NLRSpedia

Kanon Berpidato

Dalam istilah berbahasa Indonesia, public speaking dikenal dengan sebutan pidato. Meskipun, dalam alam pikir orang Indonesia, pidato ini terkesan sangat formal dan seremonial. Namun, apa yang dimaksud sebagai pidato dalam tulisan ini adalah ketika seseorang mempersiapkan dan menyampaikan pembicaraan di depan kelompok yang jadi pendengar atau audiens — yang mana para audiens ini tidak melakukan interupsi atas penyampaian gagasan si pembicara (Jaffe, 2015). Lewat penyampaian gagasan atau pidato ini, orang diajak untuk saling memahami dan mengevaluasi pesan dari berbagai macam manusia yang memiliki perbedaan budaya dan dunia hidup. Pada akhirnya, orang yang memiliki kemampuan untuk melakukan eksposure budaya (cultural exposure) akan menjadi orang yang rhetorically sensitive atau bisa mendengar pesan-pesan yang hendak disampaikan dari dunia sekitarnya.
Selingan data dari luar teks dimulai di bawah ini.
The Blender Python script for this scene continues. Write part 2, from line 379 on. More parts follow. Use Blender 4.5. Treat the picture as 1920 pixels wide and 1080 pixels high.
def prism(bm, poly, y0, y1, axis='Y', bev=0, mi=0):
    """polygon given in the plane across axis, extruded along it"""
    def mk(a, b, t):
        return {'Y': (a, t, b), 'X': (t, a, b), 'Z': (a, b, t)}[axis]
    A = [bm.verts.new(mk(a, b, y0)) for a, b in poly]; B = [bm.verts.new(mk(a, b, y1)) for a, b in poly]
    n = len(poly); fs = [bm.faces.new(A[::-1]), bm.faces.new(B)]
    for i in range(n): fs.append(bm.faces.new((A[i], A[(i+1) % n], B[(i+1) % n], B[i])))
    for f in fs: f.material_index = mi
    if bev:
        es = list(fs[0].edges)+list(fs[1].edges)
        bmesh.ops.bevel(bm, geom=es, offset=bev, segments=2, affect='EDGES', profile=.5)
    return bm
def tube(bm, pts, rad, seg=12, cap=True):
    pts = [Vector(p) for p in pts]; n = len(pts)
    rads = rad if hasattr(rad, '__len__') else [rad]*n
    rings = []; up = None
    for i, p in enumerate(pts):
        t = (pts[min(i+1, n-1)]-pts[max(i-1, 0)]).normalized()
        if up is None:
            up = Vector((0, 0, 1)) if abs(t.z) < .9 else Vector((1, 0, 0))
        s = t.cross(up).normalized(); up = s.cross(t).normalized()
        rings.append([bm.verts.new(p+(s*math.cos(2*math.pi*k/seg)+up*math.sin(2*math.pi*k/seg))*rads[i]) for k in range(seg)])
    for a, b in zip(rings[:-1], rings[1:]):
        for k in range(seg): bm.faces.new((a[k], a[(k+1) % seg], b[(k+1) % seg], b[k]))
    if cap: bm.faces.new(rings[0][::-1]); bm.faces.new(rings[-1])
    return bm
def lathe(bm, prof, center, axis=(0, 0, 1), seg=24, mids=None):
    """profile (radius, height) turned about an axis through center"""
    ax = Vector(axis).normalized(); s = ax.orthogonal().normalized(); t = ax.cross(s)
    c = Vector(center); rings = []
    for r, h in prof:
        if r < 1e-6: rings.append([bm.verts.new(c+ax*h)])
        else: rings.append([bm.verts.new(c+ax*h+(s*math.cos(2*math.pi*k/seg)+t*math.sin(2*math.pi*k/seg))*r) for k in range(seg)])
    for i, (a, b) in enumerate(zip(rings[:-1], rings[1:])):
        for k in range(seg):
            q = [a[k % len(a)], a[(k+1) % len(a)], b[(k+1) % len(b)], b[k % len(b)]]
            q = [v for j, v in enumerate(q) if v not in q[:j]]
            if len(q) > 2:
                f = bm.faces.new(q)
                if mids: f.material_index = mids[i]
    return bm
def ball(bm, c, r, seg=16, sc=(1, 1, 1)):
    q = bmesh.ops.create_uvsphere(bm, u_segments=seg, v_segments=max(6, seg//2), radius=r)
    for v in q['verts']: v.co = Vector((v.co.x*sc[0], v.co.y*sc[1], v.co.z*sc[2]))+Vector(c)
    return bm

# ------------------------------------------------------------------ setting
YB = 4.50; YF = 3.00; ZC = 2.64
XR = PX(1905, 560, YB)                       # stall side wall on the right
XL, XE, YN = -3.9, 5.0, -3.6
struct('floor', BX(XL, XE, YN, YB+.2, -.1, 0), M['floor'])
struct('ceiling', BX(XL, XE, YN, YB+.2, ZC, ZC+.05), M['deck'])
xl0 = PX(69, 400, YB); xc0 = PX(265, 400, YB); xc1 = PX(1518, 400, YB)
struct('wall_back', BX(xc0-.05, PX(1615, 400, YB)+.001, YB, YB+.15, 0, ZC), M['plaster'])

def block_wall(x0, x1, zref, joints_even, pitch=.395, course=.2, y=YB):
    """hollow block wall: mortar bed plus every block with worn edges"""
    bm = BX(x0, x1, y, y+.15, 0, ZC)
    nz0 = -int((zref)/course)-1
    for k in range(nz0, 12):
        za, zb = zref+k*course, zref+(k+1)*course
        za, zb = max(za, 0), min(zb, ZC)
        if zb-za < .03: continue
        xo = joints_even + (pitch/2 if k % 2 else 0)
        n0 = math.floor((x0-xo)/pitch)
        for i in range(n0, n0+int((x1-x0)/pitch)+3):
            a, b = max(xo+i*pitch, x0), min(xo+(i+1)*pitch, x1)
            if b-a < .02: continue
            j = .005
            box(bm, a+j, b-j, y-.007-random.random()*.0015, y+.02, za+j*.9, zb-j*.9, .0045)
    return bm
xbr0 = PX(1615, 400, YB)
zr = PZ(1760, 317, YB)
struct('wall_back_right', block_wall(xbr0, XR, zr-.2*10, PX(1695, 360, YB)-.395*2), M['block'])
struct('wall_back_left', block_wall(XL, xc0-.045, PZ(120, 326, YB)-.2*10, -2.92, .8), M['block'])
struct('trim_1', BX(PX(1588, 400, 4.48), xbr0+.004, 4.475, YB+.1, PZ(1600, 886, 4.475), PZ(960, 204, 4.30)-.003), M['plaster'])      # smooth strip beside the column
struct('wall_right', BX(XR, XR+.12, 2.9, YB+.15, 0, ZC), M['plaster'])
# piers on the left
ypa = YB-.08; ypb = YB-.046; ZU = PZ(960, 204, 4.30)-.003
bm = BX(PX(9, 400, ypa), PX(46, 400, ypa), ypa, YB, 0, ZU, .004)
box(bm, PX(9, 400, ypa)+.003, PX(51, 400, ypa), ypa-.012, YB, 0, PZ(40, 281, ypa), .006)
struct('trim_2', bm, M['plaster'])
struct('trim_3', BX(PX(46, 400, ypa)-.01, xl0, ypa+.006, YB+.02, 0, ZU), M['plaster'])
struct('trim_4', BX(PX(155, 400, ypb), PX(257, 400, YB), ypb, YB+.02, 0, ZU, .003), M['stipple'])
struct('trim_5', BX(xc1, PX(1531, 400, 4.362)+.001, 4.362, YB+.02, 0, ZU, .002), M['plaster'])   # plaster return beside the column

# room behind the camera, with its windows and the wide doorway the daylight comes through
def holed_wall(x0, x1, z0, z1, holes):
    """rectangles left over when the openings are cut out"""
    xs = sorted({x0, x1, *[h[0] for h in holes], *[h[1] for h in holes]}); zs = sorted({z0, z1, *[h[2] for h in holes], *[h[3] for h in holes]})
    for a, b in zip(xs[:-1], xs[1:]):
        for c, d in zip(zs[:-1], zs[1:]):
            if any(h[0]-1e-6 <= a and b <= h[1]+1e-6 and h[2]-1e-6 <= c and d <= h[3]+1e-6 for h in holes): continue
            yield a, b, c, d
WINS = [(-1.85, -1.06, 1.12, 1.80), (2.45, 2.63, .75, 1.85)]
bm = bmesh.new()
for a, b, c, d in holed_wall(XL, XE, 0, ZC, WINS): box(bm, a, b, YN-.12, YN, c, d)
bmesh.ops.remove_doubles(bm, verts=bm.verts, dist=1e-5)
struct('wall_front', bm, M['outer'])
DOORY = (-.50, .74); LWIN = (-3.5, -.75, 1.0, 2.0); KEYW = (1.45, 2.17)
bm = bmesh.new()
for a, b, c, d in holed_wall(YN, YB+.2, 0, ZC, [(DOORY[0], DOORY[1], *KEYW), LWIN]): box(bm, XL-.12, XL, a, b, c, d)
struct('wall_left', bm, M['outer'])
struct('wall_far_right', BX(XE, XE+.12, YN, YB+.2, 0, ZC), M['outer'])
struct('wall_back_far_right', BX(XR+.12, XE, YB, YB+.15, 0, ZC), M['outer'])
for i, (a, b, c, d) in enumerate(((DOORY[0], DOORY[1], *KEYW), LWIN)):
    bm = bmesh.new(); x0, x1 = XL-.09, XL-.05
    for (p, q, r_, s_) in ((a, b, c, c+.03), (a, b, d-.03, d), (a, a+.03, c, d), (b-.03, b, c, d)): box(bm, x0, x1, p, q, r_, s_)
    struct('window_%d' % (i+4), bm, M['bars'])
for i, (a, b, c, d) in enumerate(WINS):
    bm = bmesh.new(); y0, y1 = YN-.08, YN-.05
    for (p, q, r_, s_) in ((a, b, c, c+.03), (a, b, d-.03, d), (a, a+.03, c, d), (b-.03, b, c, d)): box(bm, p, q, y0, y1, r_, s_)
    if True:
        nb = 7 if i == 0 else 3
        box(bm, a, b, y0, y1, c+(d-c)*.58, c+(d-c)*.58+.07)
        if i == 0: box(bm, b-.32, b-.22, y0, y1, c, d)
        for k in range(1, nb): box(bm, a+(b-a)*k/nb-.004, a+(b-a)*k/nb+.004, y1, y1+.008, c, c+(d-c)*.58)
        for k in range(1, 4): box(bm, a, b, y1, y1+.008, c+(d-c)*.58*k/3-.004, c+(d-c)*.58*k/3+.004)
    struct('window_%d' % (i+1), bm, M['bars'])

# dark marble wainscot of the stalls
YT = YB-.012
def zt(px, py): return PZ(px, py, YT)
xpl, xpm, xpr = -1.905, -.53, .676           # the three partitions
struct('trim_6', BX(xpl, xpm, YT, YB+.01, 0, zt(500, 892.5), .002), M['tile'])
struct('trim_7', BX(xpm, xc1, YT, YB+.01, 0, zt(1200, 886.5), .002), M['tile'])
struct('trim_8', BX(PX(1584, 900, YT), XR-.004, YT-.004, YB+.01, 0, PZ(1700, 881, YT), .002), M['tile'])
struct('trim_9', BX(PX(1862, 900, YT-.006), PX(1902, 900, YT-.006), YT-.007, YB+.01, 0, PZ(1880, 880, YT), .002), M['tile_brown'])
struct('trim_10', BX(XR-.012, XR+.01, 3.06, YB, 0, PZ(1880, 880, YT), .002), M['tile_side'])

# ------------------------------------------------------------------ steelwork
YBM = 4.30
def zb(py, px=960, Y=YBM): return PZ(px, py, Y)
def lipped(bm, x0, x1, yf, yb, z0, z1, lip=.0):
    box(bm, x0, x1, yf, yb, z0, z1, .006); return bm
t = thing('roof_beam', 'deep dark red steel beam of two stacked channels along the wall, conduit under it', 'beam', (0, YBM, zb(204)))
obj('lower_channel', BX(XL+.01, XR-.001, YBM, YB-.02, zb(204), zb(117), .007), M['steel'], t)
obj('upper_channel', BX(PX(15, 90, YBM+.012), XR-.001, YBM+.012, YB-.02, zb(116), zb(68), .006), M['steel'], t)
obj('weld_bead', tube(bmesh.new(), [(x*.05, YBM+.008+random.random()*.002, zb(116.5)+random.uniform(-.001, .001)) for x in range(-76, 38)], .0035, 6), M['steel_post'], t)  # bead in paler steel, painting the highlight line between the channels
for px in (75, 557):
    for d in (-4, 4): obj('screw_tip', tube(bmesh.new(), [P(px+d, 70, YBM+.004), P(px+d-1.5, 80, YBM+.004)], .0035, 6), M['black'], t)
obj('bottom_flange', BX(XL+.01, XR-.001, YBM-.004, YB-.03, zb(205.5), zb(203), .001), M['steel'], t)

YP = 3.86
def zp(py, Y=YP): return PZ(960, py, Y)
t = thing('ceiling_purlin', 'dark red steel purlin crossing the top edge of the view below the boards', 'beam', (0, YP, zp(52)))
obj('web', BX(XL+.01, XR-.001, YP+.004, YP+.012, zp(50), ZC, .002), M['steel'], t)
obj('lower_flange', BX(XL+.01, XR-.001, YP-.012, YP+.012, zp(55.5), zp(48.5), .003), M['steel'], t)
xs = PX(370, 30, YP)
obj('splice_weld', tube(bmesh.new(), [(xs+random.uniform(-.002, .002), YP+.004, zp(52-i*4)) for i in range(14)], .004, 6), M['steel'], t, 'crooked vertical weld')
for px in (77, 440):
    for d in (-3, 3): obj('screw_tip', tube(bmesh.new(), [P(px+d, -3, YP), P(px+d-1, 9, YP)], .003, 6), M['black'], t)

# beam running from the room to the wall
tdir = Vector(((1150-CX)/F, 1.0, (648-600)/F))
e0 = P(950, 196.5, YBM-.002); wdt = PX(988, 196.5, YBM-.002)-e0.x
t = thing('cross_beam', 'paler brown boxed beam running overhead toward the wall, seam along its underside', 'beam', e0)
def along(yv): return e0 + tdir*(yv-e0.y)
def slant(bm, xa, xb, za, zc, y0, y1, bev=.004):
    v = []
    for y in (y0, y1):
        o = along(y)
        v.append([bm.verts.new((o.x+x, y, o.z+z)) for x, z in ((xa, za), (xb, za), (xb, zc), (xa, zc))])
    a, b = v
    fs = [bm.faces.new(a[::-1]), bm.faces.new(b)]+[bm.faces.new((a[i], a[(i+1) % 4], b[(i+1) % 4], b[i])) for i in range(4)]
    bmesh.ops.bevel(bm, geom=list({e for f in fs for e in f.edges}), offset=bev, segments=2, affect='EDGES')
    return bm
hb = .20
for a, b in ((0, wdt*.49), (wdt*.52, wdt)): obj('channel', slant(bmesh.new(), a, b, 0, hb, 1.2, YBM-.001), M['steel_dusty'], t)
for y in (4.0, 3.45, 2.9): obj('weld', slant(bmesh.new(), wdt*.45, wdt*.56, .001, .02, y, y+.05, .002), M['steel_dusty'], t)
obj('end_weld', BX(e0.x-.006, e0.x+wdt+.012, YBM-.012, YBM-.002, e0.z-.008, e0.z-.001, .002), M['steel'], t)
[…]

Dalam rentang sejarah dunia, ada beberapa pandangan mengenai pidato. Pertama, dalam manuskrip Mesir kuno (sekitar 2100 SM), ada dua prinsip dalam berpidatao, yakni tidak menyimpangkan kebenaran dan menghindari materi yang sama sekali tidak kita ketahui. Kemudian, pada 1338, Muhammad ibn ‘Abd al-Rahman al-Qzawini, seorang sarjana Arab, mengatakan bahwa kefasihan berbicara terbagi ke dalam tiga bagian, yakni makna, kejelasan, dan ornamentasi. Artinya apa yang disampaikan dalam pembicaraan sebaiknya bermakna, jelas, dan memiliki struktur yang indah sehingga mendapatkan audiens, menimbulkan kesan,  dan kemudian memengaruhinya. Sementara itu, Lao-Tzu, seorang sarjana Tiongkok yang hidup sekitar abad ke-4 SM, mengatakan bahwa “seorang bijak tidak melulu berbicara dengan bahasa canggih, orang yang kata-katanya canggih belum tentu seorang bijak”. Aspek kejelasan ke-bisa-diterima-an oleh audiens menjadi perkara penting dalam menyampaikan pidato.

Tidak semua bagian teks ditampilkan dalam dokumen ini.